The problem: All of the data should be repeated exactly; pictures are not part of the copy.

Given material:
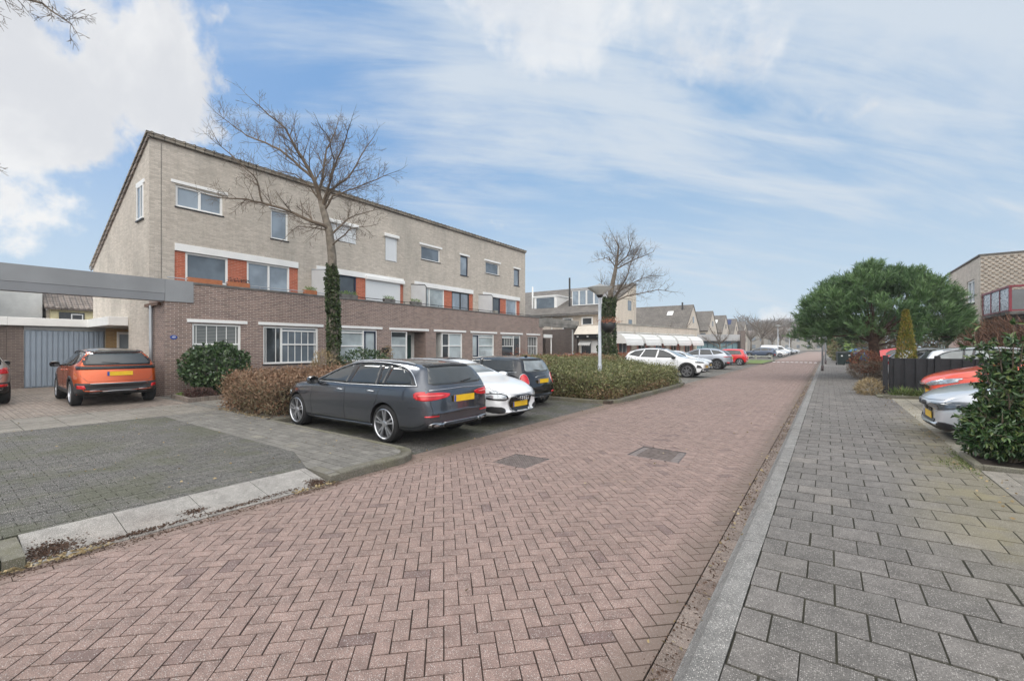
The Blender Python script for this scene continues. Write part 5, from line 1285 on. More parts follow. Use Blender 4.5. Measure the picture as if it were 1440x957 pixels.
# ------------------------------------------------------------ carport at the far end of the terrace
t = thing('carport', 'concrete beam carport with dark brick piers past the last terraced house', 'carport', (-17.2, 30, 0))
b = MB(); b.box(XE+.03, XE-.3, 27.0, 33.3, 3.45, 3.85); b.box(XE+.03, XE-.3, 27.0, 27.7, 3.1, 3.449); b.box(XE+.01, XE-.28, 27.7, 33.3, 3.2, 3.44); b.build('beam', plain('weathered_concrete_beam', srgb(128, 125, 120), .85, .25, 1.5, .3), t)
b = MB(); b.box(XE, XE-9, 33.0, 33.3, 0, 3.18); b.box(-21.0, -21.3, 28.6, 33.0, 0, 2.9); b.box(-21.3, -24, 28.5, 28.8, 0, 2.9); b.build('wall', M['dark_brick'], t)
b = MB(); b.tube([(-17.5, 32.8, .1), (-17.5, 32.8, 3.15)], .07, 8); b.tube([(XE-.1, 28.9, .1), (XE-.1, 28.9, 2.3)], .05, 8); b.build('downpipe', M['white'], t)
b = MB(); b.box(XE-.02, XE-.12, 27.78, 28.95, 2.35, 2.60); b.build('fascia', M['white'], t)
b = MB(); b.box(XE-.6, XE-.66, 27.8, 28.9, .1, 2.34); b.build('gate', plain('dark_brown_gate', (.05, .035, .028), .7, .2), t)
t = thing('gate_fence', 'low galvanised tube fence with dark cloth over it in front of the carport', 'fence', (-16, 30, 0))
b = MB()
for yy in (28.6, 31.4, 33.5): b.tube([(-15.6, yy, .1), (-15.6, yy, 1.15)], .04, 8)
b.tube([(-15.6, 28.6, 1.12), (-15.6, 33.5, 1.12)], .02, 6); b.tube([(-15.6, 28.6, .6), (-15.6, 33.5, .6)], .015, 6); b.build('rails', M['galv'], t)
b = MB(); b.box(-15.5, -15.75, 29.6, 31.2, .8, 1.17); b.box(-15.5, -15.75, 32.0, 33.4, .8, 1.2); b.build('cover', M['black'], t)

# ------------------------------------------------------------ row behind, running away from the road
t = thing('dormer_house_row', 'house with white boxed dormer and four-pane dormer window, roof sloping to a tall gable', 'house', (-24, 40, 0))
XG, YF, YR = -18.2, 40.0, 49.8
def rz(y): return 5.1+(y-YF)*(9.0-5.1)/(YR-YF)
b = MB(); b.face([(XG, YF, 0), (XG, YR, 0), (XG, YR, 8.9), (XG, YF, 5.0)]); b.face([(-60, YF+.3, 0), (XG, YF+.3, 0), (XG, YF+.3, 5.0), (-60, YF+.3, 5.0)]); b.face([(XG, YR, 0), (-60, YR, 0), (-60, YR, 8.9), (XG, YR, 8.9)]); b.build('wall', M['beige_far'], t)
b = MB(); b.prism([(XG+.05, YF-.3, rz(YF-.3)), (XG+.05, YR+.05, rz(YR)), (XG+.05, YR+.05, rz(YR)+.14), (XG+.05, YF-.3, rz(YF-.3)+.14)], (-42, 0, 0)); b.build('roof', M['tileX'], t)
b = MB(); b.box(XG+.1, -60, YF-.42, YF-.3, 4.88, 5.04); b.build('gutter', M['cap'], t)
def at(x, y, d):                            # world point of pixel (x,y) at depth d (measuring aid for placing far things)
    s, c = math.sin(R(36.05)), math.cos(R(36.05)); a = (x-720)/610
    return ((-s+a*c)*d, (c+a*s)*d, 1.68+(487-y)/610*d)
def onY(x, y, Y):
    s, c = math.sin(R(36.05)), math.cos(R(36.05)); a = (x-720)/610; d = Y/(c+a*s); return ((-s+a*c)*d, Y, 1.68+(487-y)/610*d)
def onX(x, y, X):
    s, c = math.sin(R(36.05)), math.cos(R(36.05)); a = (x-720)/610; d = X/(-s+a*c); return (X, (c+a*s)*d, 1.68+(487-y)/610*d)
# dormers
def dormer(xl, xr, yf, z0, z1, name, mat, wins, parent):
    b = MB(); yb = YF+(z1-5.1)*(YR-YF)/3.9+.6
    b.prism([(xl, yf, z0), (xl, yf, z1), (xl, yb, z1+.1), (xl, yb, z0)], (xr-xl, 0, 0)); d = b.build(name, M[mat], parent)
    b = MB(); b.box(xl-.1, xr+.1, yf-.12, yb, z1, z1+.14); b.build('dormer_roof', M['white' if mat == 'white' else 'fasciagrey'], d)
    for (a, c, gm) in wins:
        b = MB(); b.box(a, c, yf-.03, yf+.0, z0+.12, z1-.1); b.build('glass', M[gm], d)
        f = MB(); w = .07
        for p in (a-w, c): f.box(p, p+w, yf-.06, yf+.0, z0+.05, z1-.04)
        f.box(a, c, yf-.06, yf, z0+.05, z0+.12); f.box(a, c, yf-.06, yf, z1-.1, z1-.04); f.build('window_frame', M['white'], d)
yd = 42.0
A, B_ = onY(751.5, 431, yd), onY(783, 420, yd)
dormer(A[0], B_[0], yd, 5.75, 7.30, 'dormer', 'white', [(A[0]+.3, B_[0]-.3, 'glass_slate')], t)
A, B_ = onY(804.5, 428, yd), onY(846, 413, yd); W_ = B_[0]-A[0]
dormer(A[0], B_[0], yd, 6.05, 7.75, 'dormer', 'fasciagrey', [(A[0]+W_*(k+.12)/4, A[0]+W_*(k+.92)/4, 'glass_mid') for k in range(4)], t)
b = MB(); p = onY(801, 430, 42.2); b.tube([(p[0], p[1], 5.8), (p[0], p[1], 9.2)], .10, 10); b.build('chimney_pipe', M['black'], t)
b = MB(); p = onY(749, 430, 42.2); b.tube([(p[0], p[1], 5.8), (p[0], p[1], 8.6)], .09, 8); b.build('vent_pipe', M['white'], t)
for (x0, x1) in ((791.5, 805.5), (818, 834)):
    A = onY(x0, 455, YF+.3); B_ = onY(x1, 455, YF+.3); window(t, 'Y', YF+.295, A[0], B_[0], 2.9, 4.7, rec=-.02, fw=.14, glass='glass', bars_h=(3.9,))
for px0 in (762, 790):
    A = onY(px0, 460, YF+.2)
b = MB(); A = onY(776, 460, YF+.2); b.tube([(A[0], A[1], 0), (A[0], A[1], 5)], .06, 6); b.build('downpipe', M['white'], t)
for q in ((885, 422, 437), (886, 449, 458)):
    p0 = onX(q[0]-2.2, q[1], XG); p1 = onX(q[0]+2.6, q[2], XG)
    b = MB(); b.box(XG+.02, XG-.1, p0[1], p1[1], p1[2], p0[2]); b.build('window', M['glass_slate'], t)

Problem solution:
The Blender Python script for this scene continues. Write part 5, from line 1285 on. More parts follow. Use Blender 4.5. Measure the picture as if it were 1440x957 pixels.
# ------------------------------------------------------------ carport at the far end of the terrace
t = thing('carport', 'concrete beam carport with dark brick piers past the last terraced house', 'carport', (-17.2, 30, 0))
b = MB(); b.box(XE+.03, XE-.3, 27.0, 33.3, 3.45, 3.85); b.box(XE+.03, XE-.3, 27.0, 27.7, 3.1, 3.449); b.box(XE+.01, XE-.28, 27.7, 33.3, 3.2, 3.44); b.build('beam', plain('weathered_concrete_beam', srgb(128, 125, 120), .85, .25, 1.5, .3), t)
b = MB(); b.box(XE, XE-9, 33.0, 33.3, 0, 3.18); b.box(-21.0, -21.3, 28.6, 33.0, 0, 2.9); b.box(-21.3, -24, 28.5, 28.8, 0, 2.9); b.build('wall', M['dark_brick'], t)
b = MB(); b.tube([(-17.5, 32.8, .1), (-17.5, 32.8, 3.15)], .07, 8); b.tube([(XE-.1, 28.9, .1), (XE-.1, 28.9, 2.3)], .05, 8); b.build('downpipe', M['white'], t)
b = MB(); b.box(XE-.02, XE-.12, 27.78, 28.95, 2.35, 2.60); b.build('fascia', M['white'], t)
b = MB(); b.box(XE-.6, XE-.66, 27.8, 28.9, .1, 2.34); b.build('gate', plain('dark_brown_gate', (.05, .035, .028), .7, .2), t)
t = thing('gate_fence', 'low galvanised tube fence with dark cloth over it in front of the carport', 'fence', (-16, 30, 0))
b = MB()
for yy in (28.6, 31.4, 33.5): b.tube([(-15.6, yy, .1), (-15.6, yy, 1.15)], .04, 8)
b.tube([(-15.6, 28.6, 1.12), (-15.6, 33.5, 1.12)], .02, 6); b.tube([(-15.6, 28.6, .6), (-15.6, 33.5, .6)], .015, 6); b.build('rails', M['galv'], t)
b = MB(); b.box(-15.5, -15.75, 29.6, 31.2, .8, 1.17); b.box(-15.5, -15.75, 32.0, 33.4, .8, 1.2); b.build('cover', M['black'], t)

# ------------------------------------------------------------ row behind, running away from the road
t = thing('dormer_house_row', 'house with white boxed dormer and four-pane dormer window, roof sloping to a tall gable', 'house', (-24, 40, 0))
XG, YF, YR = -18.2, 40.0, 49.8
def rz(y): return 5.1+(y-YF)*(9.0-5.1)/(YR-YF)
b = MB(); b.face([(XG, YF, 0), (XG, YR, 0), (XG, YR, 8.9), (XG, YF, 5.0)]); b.face([(-60, YF+.3, 0), (XG, YF+.3, 0), (XG, YF+.3, 5.0), (-60, YF+.3, 5.0)]); b.face([(XG, YR, 0), (-60, YR, 0), (-60, YR, 8.9), (XG, YR, 8.9)]); b.build('wall', M['beige_far'], t)
b = MB(); b.prism([(XG+.05, YF-.3, rz(YF-.3)), (XG+.05, YR+.05, rz(YR)), (XG+.05, YR+.05, rz(YR)+.14), (XG+.05, YF-.3, rz(YF-.3)+.14)], (-42, 0, 0)); b.build('roof', M['tileX'], t)
b = MB(); b.box(XG+.1, -60, YF-.42, YF-.3, 4.88, 5.04); b.build('gutter', M['cap'], t)
def at(x, y, d):                            # world point of pixel (x,y) at depth d (measuring aid for placing far things)
    s, c = math.sin(R(36.05)), math.cos(R(36.05)); a = (x-720)/610
    return ((-s+a*c)*d, (c+a*s)*d, 1.68+(487-y)/610*d)
def onY(x, y, Y):
    s, c = math.sin(R(36.05)), math.cos(R(36.05)); a = (x-720)/610; d = Y/(c+a*s); return ((-s+a*c)*d, Y, 1.68+(487-y)/610*d)
def onX(x, y, X):
    s, c = math.sin(R(36.05)), math.cos(R(36.05)); a = (x-720)/610; d = X/(-s+a*c); return (X, (c+a*s)*d, 1.68+(487-y)/610*d)
# dormers
def dormer(xl, xr, yf, z0, z1, name, mat, wins, parent):
    b = MB(); yb = YF+(z1-5.1)*(YR-YF)/3.9+.6
    b.prism([(xl, yf, z0), (xl, yf, z1), (xl, yb, z1+.1), (xl, yb, z0)], (xr-xl, 0, 0)); d = b.build(name, M[mat], parent)
    b = MB(); b.box(xl-.1, xr+.1, yf-.12, yb, z1, z1+.14); b.build('dormer_roof', M['white' if mat == 'white' else 'fasciagrey'], d)
    for (a, c, gm) in wins:
        b = MB(); b.box(a, c, yf-.03, yf+.0, z0+.12, z1-.1); b.build('glass', M[gm], d)
        f = MB(); w = .07
        for p in (a-w, c): f.box(p, p+w, yf-.06, yf+.0, z0+.05, z1-.04)
        f.box(a, c, yf-.06, yf, z0+.05, z0+.12); f.box(a, c, yf-.06, yf, z1-.1, z1-.04); f.build('window_frame', M['white'], d)
yd = 42.0
A, B_ = onY(751.5, 431, yd), onY(783, 420, yd)
dormer(A[0], B_[0], yd, 5.75, 7.30, 'dormer', 'white', [(A[0]+.3, B_[0]-.3, 'glass_slate')], t)
A, B_ = onY(804.5, 428, yd), onY(846, 413, yd); W_ = B_[0]-A[0]
dormer(A[0], B_[0], yd, 6.05, 7.75, 'dormer', 'fasciagrey', [(A[0]+W_*(k+.12)/4, A[0]+W_*(k+.92)/4, 'glass_mid') for k in range(4)], t)
b = MB(); p = onY(801, 430, 42.2); b.tube([(p[0], p[1], 5.8), (p[0], p[1], 9.2)], .10, 10); b.build('chimney_pipe', M['black'], t)
b = MB(); p = onY(749, 430, 42.2); b.tube([(p[0], p[1], 5.8), (p[0], p[1], 8.6)], .09, 8); b.build('vent_pipe', M['white'], t)
for (x0, x1) in ((791.5, 805.5), (818, 834)):
    A = onY(x0, 455, YF+.3); B_ = onY(x1, 455, YF+.3); window(t, 'Y', YF+.295, A[0], B_[0], 2.9, 4.7, rec=-.02, fw=.14, glass='glass', bars_h=(3.9,))
for px0 in (762, 790):
    A = onY(px0, 460, YF+.2)
b = MB(); A = onY(776, 460, YF+.2); b.tube([(A[0], A[1], 0), (A[0], A[1], 5)], .06, 6); b.build('downpipe', M['white'], t)
for q in ((885, 422, 437), (886, 449, 458)):
    p0 = onX(q[0]-2.2, q[1], XG); p1 = onX(q[0]+2.6, q[2], XG)
    b = MB(); b.box(XG+.02, XG-.1, p0[1], p1[1], p1[2], p0[2]); b.build('window', M['glass_slate'], t)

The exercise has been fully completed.